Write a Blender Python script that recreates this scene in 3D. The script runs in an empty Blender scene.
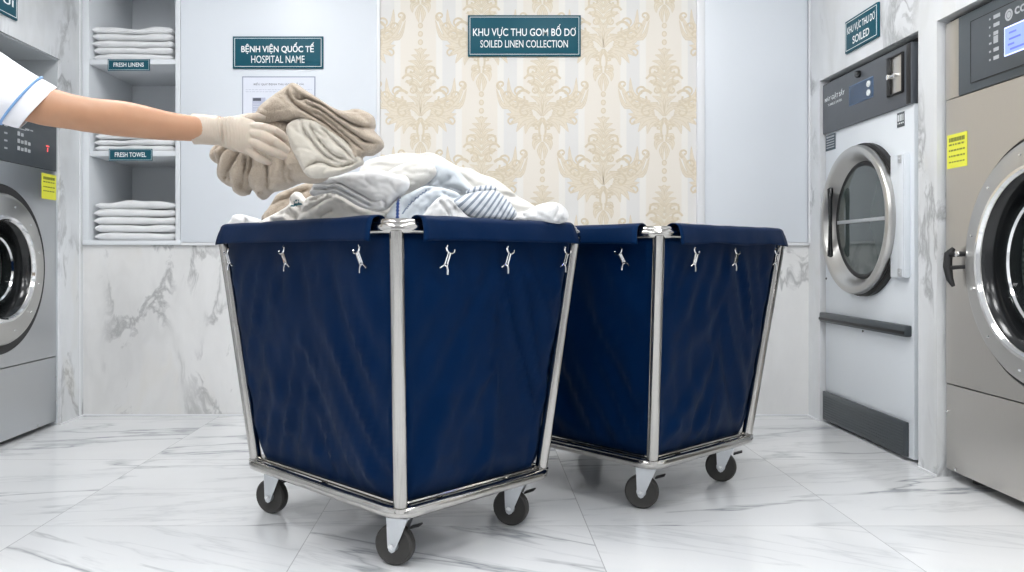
import bpy, bmesh, math, random
from mathutils import Vector, Matrix, noise
import numpy as np
PI = math.pi
S = bpy.context.scene
C = S.collection

# ---------------------------------------------------------------- camera
EYE = 0.80                       # lens height in metres
F = 813.0                        # focal length in pixels of the 1024 px wide frame
cd = bpy.data.cameras.new('camera'); cam = bpy.data.objects.new('camera', cd); C.objects.link(cam)
cd.sensor_width = 36; cd.lens = F / 1024 * 36
cd.shift_x = (512 - 475) / 1024; cd.shift_y = -(286 - 258) / 1024
cam.location = (0, 0, EYE); cam.rotation_euler = (PI / 2, 0, 0); cd.clip_start = .05
S.camera = cam

# ---------------------------------------------------------------- world, light, exposure
w = bpy.data.worlds.new('world'); S.world = w; w.use_nodes = True
w.node_tree.nodes['Background'].inputs[0].default_value = (.93, .96, 1, 1)
w.node_tree.nodes['Background'].inputs[1].default_value = .45
S.view_settings.view_transform = 'Standard'; S.view_settings.look = 'None'
S.view_settings.gamma = 1; S.view_settings.use_curve_mapping = False
S.view_settings.exposure = 0.38
LIGHT_PANEL = 14.5                # emission of the unseen ceiling panels added to light the room

# ---------------------------------------------------------------- materials
def nt(name):
    m = bpy.data.materials.new(name); m.use_nodes = True
    t = m.node_tree; b = t.nodes['Principled BSDF']
    return m, t, b
def node(t, kind, **kw):
    n = t.nodes.new(kind)
    for k, v in kw.items():
        if k.startswith('i_'): n.inputs[k[2:].replace('_', ' ')].default_value = v
        elif k[0] == 'n' and k[1:].isdigit(): n.inputs[int(k[1:])].default_value = v
        else: setattr(n, k, v)
    return n
def lk(t, a, b): t.links.new(a, b)
def math_n(t, op, a, b=None, c=None, clamp=False):
    n = t.nodes.new('ShaderNodeMath'); n.operation = op; n.use_clamp = clamp
    for i, v in enumerate((a, b, c)):
        if v is None: continue
        if isinstance(v, (int, float)): n.inputs[i].default_value = v
        else: lk(t, v, n.inputs[i])
    return n.outputs[0]
def mixc(t, f, a, b, mode='MIX'):
    n = t.nodes.new('ShaderNodeMix'); n.data_type = 'RGBA'; n.blend_type = mode
    if isinstance(f, (int, float)): n.inputs[0].default_value = f
    else: lk(t, f, n.inputs[0])
    for i, v in ((6, a), (7, b)):
        if isinstance(v, tuple): n.inputs[i].default_value = (*v[:3], 1)
        else: lk(t, v, n.inputs[i])
    return n.outputs[2]
def ramp(t, fac, stops):
    n = t.nodes.new('ShaderNodeValToRGB'); e = n.color_ramp.elements
    while len(e) < len(stops): e.new(.5)
    for q, (p, c) in zip(e, stops):
        q.position = p; q.color = (c, c, c, 1) if isinstance(c, (int, float)) else (*c, 1)
    lk(t, fac, n.inputs[0]); return n.outputs[0]
def coords(t, scale=(1, 1, 1), rot=(0, 0, 0), loc=(0, 0, 0), kind='Object'):
    tc = t.nodes.new('ShaderNodeTexCoord'); mp = t.nodes.new('ShaderNodeMapping')
    mp.inputs['Scale'].default_value = scale; mp.inputs['Rotation'].default_value = rot; mp.inputs['Location'].default_value = loc
    lk(t, tc.outputs[kind], mp.inputs[0]); return mp.outputs[0]
def noise_n(t, v, scale, detail=4, rough=.5, dist=0):
    n = node(t, 'ShaderNodeTexNoise', i_Scale=scale, i_Detail=detail, i_Roughness=rough, i_Distortion=dist)
    lk(t, v, n.inputs['Vector']); return n.outputs[0]
def bump(t, b, h, strength, dist):
    n = node(t, 'ShaderNodeBump', i_Strength=strength, i_Distance=dist)
    lk(t, h, n.inputs['Height']); lk(t, n.outputs[0], b.inputs['Normal'])
def plain(name, col, rough=.5, metal=0, var=.06, bscale=60, bstr=.0, bdist=.001, coat=0, spec=.5, scale=(1, 1, 1), **kw):
    """one colour with a slight procedural unevenness in tone and gloss"""
    m, t, b = nt(name); v = coords(t, scale)
    n = noise_n(t, v, bscale, 3)
    d = tuple(max(0, c * (1 - var)) for c in col); l = tuple(min(1, c * (1 + var)) for c in col)
    lk(t, mixc(t, n, d, l), b.inputs['Base Color'])
    b.inputs['Metallic'].default_value = metal
    lk(t, math_n(t, 'ADD', math_n(t, 'MULTIPLY', n, rough * .25), rough * .87), b.inputs['Roughness'])
    b.inputs['Specular IOR Level'].default_value = spec
    b.inputs['Coat Weight'].default_value = coat
    for k, x in kw.items(): b.inputs[k.replace('_', ' ')].default_value = x
    if bstr: bump(t, b, n, bstr, bdist)
    return m
def brushed(name, col, rough=.28, scale=(2, 2, 260), var=.10):
    m, t, b = nt(name); v = coords(t, scale); n = noise_n(t, v, 3, 3, .6)
    n2 = noise_n(t, coords(t), 1.7, 2)
    lk(t, mixc(t, n, tuple(c * (1 - var) for c in col), tuple(min(1, c * (1 + var)) for c in col)), b.inputs['Base Color'])
    b.inputs['Metallic'].default_value = 1
    lk(t, math_n(t, 'ADD', math_n(t, 'MULTIPLY', n, .12), math_n(t, 'MULTIPLY_ADD', n2, .08, rough - .08)), b.inputs['Roughness'])
    bump(t, b, n, .12, .0006); return m
def emit(name, col, s):
    m, t, b = nt(name); n = noise_n(t, coords(t), 4, 1)
    b.inputs['Base Color'].default_value = (*col, 1)
    lk(t, mixc(t, n, tuple(c * .98 for c in col), col), b.inputs['Emission Color']); b.inputs['Emission Strength'].default_value = s
    return m
def fabric(name, col, scale=420, var=.10, bstr=.35, sheen=.3, rough=.9, blotch=.05):
    m, t, b = nt(name); v = coords(t)
    n = noise_n(t, v, scale, 2, .6); n2 = noise_n(t, v, 9, 4, .6)
    c1 = mixc(t, n, tuple(c * (1 - var) for c in col), tuple(min(1, c * (1 + var * .6)) for c in col))
    c2 = mixc(t, math_n(t, 'MULTIPLY', n2, blotch * 2), c1, tuple(c * .72 for c in col))
    lk(t, c2, b.inputs['Base Color']); b.inputs['Roughness'].default_value = rough
    b.inputs['Sheen Weight'].default_value = sheen; b.inputs['Sheen Roughness'].default_value = .5
    b.inputs['Specular IOR Level'].default_value = .2
    bump(t, b, math_n(t, 'ADD', n, math_n(t, 'MULTIPLY', n2, .8)), bstr, .004); return m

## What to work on
Copy nothing but the lines from the top of the data down to the line containing "C = S.collection", and leave the pictures out.

## Solved exercise
Write a Blender Python script that recreates this scene in 3D. The script runs in an empty Blender scene.
import bpy, bmesh, math, random
from mathutils import Vector, Matrix, noise
import numpy as np
PI = math.pi
S = bpy.context.scene
C = S.collection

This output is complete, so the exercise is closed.